TASK — Only the lines from the line containing "Reconstruct this image" through the line containing "COL = bpy.context.scene.collection" should be reproduced, please, with no pictures.
-- START THE DATA --
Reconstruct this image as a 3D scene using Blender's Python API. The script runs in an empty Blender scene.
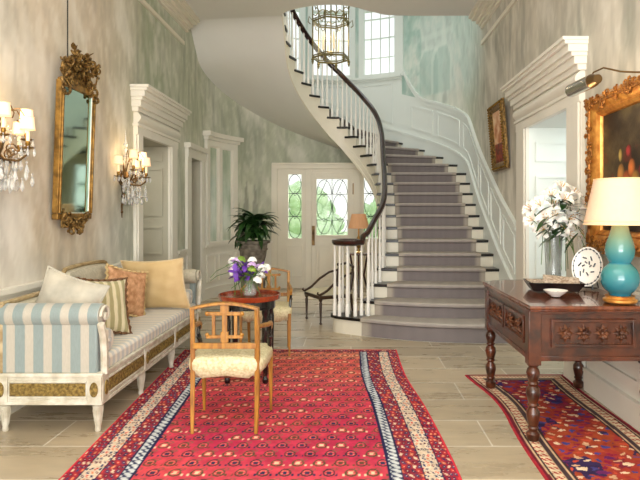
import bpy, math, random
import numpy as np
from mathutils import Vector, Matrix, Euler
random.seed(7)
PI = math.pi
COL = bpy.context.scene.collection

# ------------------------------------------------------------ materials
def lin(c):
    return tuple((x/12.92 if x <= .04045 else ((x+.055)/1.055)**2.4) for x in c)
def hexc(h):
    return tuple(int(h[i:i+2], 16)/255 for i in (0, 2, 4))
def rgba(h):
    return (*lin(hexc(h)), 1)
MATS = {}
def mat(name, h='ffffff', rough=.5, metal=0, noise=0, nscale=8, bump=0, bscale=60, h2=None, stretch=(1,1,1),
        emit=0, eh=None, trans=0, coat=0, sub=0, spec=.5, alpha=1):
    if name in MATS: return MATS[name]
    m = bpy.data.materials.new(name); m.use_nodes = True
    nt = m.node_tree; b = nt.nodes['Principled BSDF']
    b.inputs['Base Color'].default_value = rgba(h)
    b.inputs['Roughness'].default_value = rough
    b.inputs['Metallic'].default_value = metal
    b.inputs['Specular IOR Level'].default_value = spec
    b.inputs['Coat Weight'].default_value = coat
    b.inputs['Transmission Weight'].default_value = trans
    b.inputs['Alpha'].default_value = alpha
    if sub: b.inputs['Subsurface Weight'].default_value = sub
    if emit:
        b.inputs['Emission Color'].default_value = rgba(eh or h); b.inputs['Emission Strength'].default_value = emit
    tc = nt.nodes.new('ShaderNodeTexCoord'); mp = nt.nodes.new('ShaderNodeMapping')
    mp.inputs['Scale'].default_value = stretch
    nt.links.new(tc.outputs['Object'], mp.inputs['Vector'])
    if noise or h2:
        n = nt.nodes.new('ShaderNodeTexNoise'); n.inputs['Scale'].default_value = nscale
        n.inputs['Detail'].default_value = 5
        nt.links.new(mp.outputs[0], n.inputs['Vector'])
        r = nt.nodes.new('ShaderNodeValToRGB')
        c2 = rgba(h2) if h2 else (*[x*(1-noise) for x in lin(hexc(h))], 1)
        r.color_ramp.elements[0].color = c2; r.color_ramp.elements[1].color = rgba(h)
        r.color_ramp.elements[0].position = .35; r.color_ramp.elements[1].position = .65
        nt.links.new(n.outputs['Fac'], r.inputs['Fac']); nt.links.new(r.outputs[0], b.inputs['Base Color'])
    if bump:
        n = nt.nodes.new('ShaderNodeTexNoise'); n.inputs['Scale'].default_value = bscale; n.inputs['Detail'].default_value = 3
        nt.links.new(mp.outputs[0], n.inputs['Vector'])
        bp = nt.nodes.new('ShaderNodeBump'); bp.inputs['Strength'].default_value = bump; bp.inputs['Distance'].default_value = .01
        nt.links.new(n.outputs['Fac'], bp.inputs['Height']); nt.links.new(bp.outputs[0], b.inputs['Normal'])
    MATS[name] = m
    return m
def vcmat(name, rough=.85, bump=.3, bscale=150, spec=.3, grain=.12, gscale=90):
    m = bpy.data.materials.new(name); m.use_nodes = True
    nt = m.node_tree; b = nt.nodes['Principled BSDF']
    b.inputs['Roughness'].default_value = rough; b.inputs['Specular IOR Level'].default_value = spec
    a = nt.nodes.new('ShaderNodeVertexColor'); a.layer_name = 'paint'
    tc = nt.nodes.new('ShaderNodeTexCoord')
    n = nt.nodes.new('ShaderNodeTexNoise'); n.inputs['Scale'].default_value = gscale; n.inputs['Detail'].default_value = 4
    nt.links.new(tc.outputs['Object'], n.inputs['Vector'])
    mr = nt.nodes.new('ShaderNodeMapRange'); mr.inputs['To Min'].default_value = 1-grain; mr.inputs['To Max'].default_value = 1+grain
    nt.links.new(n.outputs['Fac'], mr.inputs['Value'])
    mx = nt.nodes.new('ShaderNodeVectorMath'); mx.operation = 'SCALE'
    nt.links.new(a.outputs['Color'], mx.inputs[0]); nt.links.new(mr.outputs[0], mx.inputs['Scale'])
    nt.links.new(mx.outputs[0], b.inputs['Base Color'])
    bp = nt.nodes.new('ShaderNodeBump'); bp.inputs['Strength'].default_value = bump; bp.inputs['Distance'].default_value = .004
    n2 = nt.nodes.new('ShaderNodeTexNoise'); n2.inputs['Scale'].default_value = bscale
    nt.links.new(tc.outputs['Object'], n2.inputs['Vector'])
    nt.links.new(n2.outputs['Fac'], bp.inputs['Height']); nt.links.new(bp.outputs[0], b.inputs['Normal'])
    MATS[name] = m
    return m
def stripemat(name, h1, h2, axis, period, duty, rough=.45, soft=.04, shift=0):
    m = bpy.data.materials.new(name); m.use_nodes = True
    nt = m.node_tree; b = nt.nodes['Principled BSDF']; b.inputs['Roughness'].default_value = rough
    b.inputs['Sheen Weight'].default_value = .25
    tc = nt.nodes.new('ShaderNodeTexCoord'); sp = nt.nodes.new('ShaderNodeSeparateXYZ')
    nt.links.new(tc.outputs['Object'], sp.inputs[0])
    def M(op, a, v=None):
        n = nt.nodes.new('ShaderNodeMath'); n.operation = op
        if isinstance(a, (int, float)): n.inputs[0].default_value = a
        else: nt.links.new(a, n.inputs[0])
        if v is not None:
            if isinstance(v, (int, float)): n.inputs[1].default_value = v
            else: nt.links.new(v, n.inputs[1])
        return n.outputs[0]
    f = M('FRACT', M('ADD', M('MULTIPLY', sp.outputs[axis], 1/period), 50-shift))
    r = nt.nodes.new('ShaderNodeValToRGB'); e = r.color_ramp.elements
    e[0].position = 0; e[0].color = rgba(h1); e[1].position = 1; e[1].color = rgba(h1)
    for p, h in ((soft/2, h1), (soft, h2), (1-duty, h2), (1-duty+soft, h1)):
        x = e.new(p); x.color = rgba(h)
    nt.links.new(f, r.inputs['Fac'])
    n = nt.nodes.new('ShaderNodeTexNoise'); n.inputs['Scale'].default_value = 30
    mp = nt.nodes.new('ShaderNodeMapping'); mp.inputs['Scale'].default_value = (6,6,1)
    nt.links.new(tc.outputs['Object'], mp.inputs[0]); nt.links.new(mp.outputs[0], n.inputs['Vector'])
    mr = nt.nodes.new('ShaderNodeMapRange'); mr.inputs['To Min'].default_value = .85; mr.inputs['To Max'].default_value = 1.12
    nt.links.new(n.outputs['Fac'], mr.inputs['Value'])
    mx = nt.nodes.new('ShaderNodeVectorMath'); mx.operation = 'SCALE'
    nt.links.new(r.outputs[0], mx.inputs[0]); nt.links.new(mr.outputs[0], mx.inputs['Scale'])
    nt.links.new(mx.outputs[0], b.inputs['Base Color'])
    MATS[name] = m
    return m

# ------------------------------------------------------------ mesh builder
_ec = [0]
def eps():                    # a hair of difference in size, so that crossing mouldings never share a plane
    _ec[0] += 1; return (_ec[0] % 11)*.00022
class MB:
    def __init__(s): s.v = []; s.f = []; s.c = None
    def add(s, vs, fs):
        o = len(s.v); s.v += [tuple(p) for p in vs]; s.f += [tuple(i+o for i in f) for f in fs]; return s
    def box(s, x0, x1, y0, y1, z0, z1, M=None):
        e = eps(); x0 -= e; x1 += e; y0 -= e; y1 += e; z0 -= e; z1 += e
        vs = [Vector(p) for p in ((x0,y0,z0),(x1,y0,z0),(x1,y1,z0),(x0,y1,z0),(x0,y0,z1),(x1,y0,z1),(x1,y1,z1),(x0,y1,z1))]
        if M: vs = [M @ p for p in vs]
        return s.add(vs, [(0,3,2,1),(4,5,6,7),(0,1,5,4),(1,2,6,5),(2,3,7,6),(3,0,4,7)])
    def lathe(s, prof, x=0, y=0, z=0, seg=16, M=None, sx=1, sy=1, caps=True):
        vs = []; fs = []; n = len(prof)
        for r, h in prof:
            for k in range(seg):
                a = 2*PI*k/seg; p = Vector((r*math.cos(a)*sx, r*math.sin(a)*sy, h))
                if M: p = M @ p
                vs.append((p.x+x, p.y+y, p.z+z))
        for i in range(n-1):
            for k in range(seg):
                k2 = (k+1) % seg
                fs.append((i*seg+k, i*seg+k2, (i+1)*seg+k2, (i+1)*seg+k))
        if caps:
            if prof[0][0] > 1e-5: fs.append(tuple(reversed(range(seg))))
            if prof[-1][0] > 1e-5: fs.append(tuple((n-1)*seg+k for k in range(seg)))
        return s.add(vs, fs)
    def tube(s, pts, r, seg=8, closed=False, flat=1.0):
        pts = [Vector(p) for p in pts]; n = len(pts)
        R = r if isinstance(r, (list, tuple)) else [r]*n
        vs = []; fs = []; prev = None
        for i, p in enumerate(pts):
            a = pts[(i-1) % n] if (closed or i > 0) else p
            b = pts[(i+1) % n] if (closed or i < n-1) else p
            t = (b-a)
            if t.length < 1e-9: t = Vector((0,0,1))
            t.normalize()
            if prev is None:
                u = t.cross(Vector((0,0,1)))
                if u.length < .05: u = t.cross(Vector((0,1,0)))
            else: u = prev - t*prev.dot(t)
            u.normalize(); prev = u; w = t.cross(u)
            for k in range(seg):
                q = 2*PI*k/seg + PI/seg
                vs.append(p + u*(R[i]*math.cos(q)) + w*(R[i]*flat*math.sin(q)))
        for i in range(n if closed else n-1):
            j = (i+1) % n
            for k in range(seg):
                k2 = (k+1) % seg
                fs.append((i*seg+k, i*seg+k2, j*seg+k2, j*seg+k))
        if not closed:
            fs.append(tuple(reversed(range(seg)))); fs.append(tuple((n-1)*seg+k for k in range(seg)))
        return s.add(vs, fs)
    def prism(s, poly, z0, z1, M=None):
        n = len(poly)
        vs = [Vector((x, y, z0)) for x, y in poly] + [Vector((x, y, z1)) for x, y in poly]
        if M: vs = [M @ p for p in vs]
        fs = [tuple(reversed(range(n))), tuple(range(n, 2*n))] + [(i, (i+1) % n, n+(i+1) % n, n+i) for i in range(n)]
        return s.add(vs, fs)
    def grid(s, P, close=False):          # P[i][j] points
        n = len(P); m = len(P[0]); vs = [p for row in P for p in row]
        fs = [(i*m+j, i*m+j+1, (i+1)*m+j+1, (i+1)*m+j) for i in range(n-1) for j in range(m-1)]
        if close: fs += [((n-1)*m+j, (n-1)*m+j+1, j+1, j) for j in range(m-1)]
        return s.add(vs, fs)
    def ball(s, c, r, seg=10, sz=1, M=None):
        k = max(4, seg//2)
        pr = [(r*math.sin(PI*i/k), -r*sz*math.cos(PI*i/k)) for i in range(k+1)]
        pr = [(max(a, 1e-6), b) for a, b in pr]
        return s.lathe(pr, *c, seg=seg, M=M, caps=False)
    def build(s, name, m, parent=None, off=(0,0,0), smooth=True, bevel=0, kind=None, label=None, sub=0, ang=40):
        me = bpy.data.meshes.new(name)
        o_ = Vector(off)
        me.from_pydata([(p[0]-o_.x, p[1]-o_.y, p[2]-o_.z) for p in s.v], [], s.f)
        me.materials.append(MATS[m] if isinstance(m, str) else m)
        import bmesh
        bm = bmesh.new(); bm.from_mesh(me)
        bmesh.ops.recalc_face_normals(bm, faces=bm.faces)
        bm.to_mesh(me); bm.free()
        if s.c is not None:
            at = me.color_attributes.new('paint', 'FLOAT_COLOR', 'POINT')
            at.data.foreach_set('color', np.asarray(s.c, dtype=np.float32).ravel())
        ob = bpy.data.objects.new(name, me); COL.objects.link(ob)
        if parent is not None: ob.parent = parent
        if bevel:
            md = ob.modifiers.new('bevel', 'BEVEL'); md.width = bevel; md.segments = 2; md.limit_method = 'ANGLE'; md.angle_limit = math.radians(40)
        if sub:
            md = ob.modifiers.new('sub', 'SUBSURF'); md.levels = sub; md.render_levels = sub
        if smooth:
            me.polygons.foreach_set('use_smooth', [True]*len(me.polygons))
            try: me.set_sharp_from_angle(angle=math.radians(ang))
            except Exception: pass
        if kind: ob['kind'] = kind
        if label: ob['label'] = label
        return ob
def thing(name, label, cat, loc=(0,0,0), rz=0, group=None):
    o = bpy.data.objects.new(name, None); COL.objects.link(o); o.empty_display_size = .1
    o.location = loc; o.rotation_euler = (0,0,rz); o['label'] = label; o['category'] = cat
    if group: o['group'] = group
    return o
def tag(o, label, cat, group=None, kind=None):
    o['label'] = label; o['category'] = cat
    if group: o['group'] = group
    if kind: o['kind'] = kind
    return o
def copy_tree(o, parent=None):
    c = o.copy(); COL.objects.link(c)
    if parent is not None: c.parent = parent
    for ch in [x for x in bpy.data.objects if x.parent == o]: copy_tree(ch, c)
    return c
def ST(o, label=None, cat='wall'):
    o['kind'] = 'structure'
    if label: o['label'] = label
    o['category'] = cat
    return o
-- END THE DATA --
-- START THE DATA --
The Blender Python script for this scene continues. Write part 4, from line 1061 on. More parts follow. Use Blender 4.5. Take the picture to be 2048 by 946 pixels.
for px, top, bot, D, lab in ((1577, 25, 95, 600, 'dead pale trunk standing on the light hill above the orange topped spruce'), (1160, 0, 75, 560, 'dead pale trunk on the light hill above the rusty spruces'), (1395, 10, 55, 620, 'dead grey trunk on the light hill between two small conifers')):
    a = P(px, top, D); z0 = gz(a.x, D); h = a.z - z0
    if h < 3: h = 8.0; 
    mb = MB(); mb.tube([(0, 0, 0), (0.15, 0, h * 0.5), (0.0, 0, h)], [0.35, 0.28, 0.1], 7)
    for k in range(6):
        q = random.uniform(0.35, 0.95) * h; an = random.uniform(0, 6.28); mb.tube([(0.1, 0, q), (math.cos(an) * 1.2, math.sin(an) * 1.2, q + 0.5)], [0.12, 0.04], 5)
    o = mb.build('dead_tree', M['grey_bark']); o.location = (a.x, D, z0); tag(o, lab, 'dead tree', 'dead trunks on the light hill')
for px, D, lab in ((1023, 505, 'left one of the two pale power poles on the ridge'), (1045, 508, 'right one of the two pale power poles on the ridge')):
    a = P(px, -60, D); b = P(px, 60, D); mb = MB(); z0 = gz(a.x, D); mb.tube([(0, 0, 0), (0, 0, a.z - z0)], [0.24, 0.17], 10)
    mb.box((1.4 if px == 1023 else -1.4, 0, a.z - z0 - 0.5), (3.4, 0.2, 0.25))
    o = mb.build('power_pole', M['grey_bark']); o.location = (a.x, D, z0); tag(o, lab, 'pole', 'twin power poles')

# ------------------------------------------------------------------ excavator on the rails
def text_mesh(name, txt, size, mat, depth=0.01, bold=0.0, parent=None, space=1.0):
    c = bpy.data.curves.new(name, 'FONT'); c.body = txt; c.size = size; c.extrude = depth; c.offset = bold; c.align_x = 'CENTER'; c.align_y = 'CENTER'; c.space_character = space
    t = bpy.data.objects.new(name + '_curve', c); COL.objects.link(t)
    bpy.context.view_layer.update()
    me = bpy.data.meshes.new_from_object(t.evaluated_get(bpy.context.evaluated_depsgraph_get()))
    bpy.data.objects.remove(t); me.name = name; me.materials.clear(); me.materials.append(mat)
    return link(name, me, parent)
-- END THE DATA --
WORKED ANSWER —
Reconstruct this image as a 3D scene using Blender's Python API. The script runs in an empty Blender scene.
import bpy, math, random
import numpy as np
from mathutils import Vector, Matrix, Euler
random.seed(7)
PI = math.pi
COL = bpy.context.scene.collection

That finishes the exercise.